*Exercise brief:*
Give the listing below again in full, exactly as written.
★ ★ ★ ★
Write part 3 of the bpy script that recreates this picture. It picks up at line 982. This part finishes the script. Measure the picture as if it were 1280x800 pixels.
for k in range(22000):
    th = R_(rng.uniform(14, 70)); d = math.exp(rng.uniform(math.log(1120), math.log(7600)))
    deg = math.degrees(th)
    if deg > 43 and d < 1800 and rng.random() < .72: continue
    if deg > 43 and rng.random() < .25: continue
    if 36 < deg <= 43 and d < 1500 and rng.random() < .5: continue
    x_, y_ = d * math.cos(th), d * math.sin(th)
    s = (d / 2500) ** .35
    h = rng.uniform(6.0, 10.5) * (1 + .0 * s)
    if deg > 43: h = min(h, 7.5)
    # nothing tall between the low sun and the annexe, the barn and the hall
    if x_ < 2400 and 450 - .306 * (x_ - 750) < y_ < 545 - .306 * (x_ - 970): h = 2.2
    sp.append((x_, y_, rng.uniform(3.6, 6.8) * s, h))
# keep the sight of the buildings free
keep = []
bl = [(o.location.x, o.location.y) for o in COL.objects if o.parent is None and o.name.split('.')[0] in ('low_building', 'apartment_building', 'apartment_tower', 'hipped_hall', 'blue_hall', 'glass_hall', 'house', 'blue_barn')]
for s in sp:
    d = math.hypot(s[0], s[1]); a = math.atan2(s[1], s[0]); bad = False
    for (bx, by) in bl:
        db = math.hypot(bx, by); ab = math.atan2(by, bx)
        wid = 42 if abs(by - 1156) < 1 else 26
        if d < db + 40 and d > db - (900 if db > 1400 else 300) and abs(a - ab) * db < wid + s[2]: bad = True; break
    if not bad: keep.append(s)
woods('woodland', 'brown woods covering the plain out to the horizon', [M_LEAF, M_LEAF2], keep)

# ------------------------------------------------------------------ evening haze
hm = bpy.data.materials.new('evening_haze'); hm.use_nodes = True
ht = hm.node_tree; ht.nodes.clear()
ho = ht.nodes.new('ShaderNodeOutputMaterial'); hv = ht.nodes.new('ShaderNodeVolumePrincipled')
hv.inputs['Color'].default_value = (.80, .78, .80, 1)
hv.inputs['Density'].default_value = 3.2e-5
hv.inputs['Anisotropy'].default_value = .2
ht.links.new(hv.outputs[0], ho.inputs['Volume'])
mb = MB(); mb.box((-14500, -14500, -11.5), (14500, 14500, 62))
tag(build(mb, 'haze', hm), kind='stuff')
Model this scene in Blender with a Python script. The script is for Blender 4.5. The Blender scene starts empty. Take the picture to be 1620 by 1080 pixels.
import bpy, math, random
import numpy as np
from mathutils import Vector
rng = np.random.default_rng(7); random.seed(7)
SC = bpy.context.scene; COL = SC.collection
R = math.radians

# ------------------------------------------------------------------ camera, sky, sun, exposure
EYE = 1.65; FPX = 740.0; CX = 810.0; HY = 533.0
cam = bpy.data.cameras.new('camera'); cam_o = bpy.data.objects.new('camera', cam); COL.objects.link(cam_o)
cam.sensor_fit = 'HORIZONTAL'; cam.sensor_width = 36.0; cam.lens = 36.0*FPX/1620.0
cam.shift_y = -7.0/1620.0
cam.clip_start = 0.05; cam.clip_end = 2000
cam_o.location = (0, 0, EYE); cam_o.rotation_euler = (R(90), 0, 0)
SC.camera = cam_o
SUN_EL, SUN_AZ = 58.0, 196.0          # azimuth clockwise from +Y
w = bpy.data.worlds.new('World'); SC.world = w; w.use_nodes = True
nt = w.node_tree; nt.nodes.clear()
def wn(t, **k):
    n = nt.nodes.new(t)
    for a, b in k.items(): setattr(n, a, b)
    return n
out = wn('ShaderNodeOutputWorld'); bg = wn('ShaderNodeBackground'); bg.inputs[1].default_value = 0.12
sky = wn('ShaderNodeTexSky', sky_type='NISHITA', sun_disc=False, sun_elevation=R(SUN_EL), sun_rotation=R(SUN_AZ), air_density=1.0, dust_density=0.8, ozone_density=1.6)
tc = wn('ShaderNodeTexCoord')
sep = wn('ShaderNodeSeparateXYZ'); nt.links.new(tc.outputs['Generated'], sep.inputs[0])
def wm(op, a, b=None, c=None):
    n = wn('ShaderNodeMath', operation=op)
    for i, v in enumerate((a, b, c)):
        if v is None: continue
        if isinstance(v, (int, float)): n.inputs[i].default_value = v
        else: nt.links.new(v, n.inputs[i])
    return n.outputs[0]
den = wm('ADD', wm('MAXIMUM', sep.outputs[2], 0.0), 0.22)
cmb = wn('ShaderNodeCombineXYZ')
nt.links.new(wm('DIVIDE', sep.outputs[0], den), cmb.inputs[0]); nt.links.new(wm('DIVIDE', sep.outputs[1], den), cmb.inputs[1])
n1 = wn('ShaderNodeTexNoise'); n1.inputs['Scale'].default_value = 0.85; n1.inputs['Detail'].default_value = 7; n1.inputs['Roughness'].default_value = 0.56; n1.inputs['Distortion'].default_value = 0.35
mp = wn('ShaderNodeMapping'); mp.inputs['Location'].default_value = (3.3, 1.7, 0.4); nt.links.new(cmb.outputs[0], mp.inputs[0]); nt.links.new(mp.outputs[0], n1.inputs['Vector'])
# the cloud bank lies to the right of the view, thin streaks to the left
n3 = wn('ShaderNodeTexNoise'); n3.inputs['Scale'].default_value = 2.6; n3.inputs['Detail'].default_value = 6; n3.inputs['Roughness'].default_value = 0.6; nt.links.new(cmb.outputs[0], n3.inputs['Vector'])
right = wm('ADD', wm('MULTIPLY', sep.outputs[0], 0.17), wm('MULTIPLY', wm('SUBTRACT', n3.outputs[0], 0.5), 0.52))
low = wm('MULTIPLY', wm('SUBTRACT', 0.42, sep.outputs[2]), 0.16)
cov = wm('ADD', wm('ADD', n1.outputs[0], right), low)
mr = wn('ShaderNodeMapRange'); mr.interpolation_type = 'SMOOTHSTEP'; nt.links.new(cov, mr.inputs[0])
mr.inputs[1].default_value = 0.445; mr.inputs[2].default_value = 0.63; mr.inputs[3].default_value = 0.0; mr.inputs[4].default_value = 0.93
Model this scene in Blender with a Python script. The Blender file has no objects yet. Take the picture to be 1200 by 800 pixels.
★ ★ ★ ★
*Written answer:*
Write part 3 of the bpy script that recreates this picture. It picks up at line 982. This part finishes the script. Measure the picture as if it were 1280x800 pixels.
for k in range(22000):
    th = R_(rng.uniform(14, 70)); d = math.exp(rng.uniform(math.log(1120), math.log(7600)))
    deg = math.degrees(th)
    if deg > 43 and d < 1800 and rng.random() < .72: continue
    if deg > 43 and rng.random() < .25: continue
    if 36 < deg <= 43 and d < 1500 and rng.random() < .5: continue
    x_, y_ = d * math.cos(th), d * math.sin(th)
    s = (d / 2500) ** .35
    h = rng.uniform(6.0, 10.5) * (1 + .0 * s)
    if deg > 43: h = min(h, 7.5)
    # nothing tall between the low sun and the annexe, the barn and the hall
    if x_ < 2400 and 450 - .306 * (x_ - 750) < y_ < 545 - .306 * (x_ - 970): h = 2.2
    sp.append((x_, y_, rng.uniform(3.6, 6.8) * s, h))
# keep the sight of the buildings free
keep = []
bl = [(o.location.x, o.location.y) for o in COL.objects if o.parent is None and o.name.split('.')[0] in ('low_building', 'apartment_building', 'apartment_tower', 'hipped_hall', 'blue_hall', 'glass_hall', 'house', 'blue_barn')]
for s in sp:
    d = math.hypot(s[0], s[1]); a = math.atan2(s[1], s[0]); bad = False
    for (bx, by) in bl:
        db = math.hypot(bx, by); ab = math.atan2(by, bx)
        wid = 42 if abs(by - 1156) < 1 else 26
        if d < db + 40 and d > db - (900 if db > 1400 else 300) and abs(a - ab) * db < wid + s[2]: bad = True; break
    if not bad: keep.append(s)
woods('woodland', 'brown woods covering the plain out to the horizon', [M_LEAF, M_LEAF2], keep)

# ------------------------------------------------------------------ evening haze
hm = bpy.data.materials.new('evening_haze'); hm.use_nodes = True
ht = hm.node_tree; ht.nodes.clear()
ho = ht.nodes.new('ShaderNodeOutputMaterial'); hv = ht.nodes.new('ShaderNodeVolumePrincipled')
hv.inputs['Color'].default_value = (.80, .78, .80, 1)
hv.inputs['Density'].default_value = 3.2e-5
hv.inputs['Anisotropy'].default_value = .2
ht.links.new(hv.outputs[0], ho.inputs['Volume'])
mb = MB(); mb.box((-14500, -14500, -11.5), (14500, 14500, 62))
tag(build(mb, 'haze', hm), kind='stuff')
Model this scene in Blender with a Python script. The script is for Blender 4.5. The Blender scene starts empty. Take the picture to be 1620 by 1080 pixels.
import bpy, math, random
import numpy as np
from mathutils import Vector
rng = np.random.default_rng(7); random.seed(7)
SC = bpy.context.scene; COL = SC.collection
R = math.radians

# ------------------------------------------------------------------ camera, sky, sun, exposure
EYE = 1.65; FPX = 740.0; CX = 810.0; HY = 533.0
cam = bpy.data.cameras.new('camera'); cam_o = bpy.data.objects.new('camera', cam); COL.objects.link(cam_o)
cam.sensor_fit = 'HORIZONTAL'; cam.sensor_width = 36.0; cam.lens = 36.0*FPX/1620.0
cam.shift_y = -7.0/1620.0
cam.clip_start = 0.05; cam.clip_end = 2000
cam_o.location = (0, 0, EYE); cam_o.rotation_euler = (R(90), 0, 0)
SC.camera = cam_o
SUN_EL, SUN_AZ = 58.0, 196.0          # azimuth clockwise from +Y
w = bpy.data.worlds.new('World'); SC.world = w; w.use_nodes = True
nt = w.node_tree; nt.nodes.clear()
def wn(t, **k):
    n = nt.nodes.new(t)
    for a, b in k.items(): setattr(n, a, b)
    return n
out = wn('ShaderNodeOutputWorld'); bg = wn('ShaderNodeBackground'); bg.inputs[1].default_value = 0.12
sky = wn('ShaderNodeTexSky', sky_type='NISHITA', sun_disc=False, sun_elevation=R(SUN_EL), sun_rotation=R(SUN_AZ), air_density=1.0, dust_density=0.8, ozone_density=1.6)
tc = wn('ShaderNodeTexCoord')
sep = wn('ShaderNodeSeparateXYZ'); nt.links.new(tc.outputs['Generated'], sep.inputs[0])
def wm(op, a, b=None, c=None):
    n = wn('ShaderNodeMath', operation=op)
    for i, v in enumerate((a, b, c)):
        if v is None: continue
        if isinstance(v, (int, float)): n.inputs[i].default_value = v
        else: nt.links.new(v, n.inputs[i])
    return n.outputs[0]
den = wm('ADD', wm('MAXIMUM', sep.outputs[2], 0.0), 0.22)
cmb = wn('ShaderNodeCombineXYZ')
nt.links.new(wm('DIVIDE', sep.outputs[0], den), cmb.inputs[0]); nt.links.new(wm('DIVIDE', sep.outputs[1], den), cmb.inputs[1])
n1 = wn('ShaderNodeTexNoise'); n1.inputs['Scale'].default_value = 0.85; n1.inputs['Detail'].default_value = 7; n1.inputs['Roughness'].default_value = 0.56; n1.inputs['Distortion'].default_value = 0.35
mp = wn('ShaderNodeMapping'); mp.inputs['Location'].default_value = (3.3, 1.7, 0.4); nt.links.new(cmb.outputs[0], mp.inputs[0]); nt.links.new(mp.outputs[0], n1.inputs['Vector'])
# the cloud bank lies to the right of the view, thin streaks to the left
n3 = wn('ShaderNodeTexNoise'); n3.inputs['Scale'].default_value = 2.6; n3.inputs['Detail'].default_value = 6; n3.inputs['Roughness'].default_value = 0.6; nt.links.new(cmb.outputs[0], n3.inputs['Vector'])
right = wm('ADD', wm('MULTIPLY', sep.outputs[0], 0.17), wm('MULTIPLY', wm('SUBTRACT', n3.outputs[0], 0.5), 0.52))
low = wm('MULTIPLY', wm('SUBTRACT', 0.42, sep.outputs[2]), 0.16)
cov = wm('ADD', wm('ADD', n1.outputs[0], right), low)
mr = wn('ShaderNodeMapRange'); mr.interpolation_type = 'SMOOTHSTEP'; nt.links.new(cov, mr.inputs[0])
mr.inputs[1].default_value = 0.445; mr.inputs[2].default_value = 0.63; mr.inputs[3].default_value = 0.0; mr.inputs[4].default_value = 0.93
Model this scene in Blender with a Python script. The Blender file has no objects yet. Take the picture to be 1200 by 800 pixels.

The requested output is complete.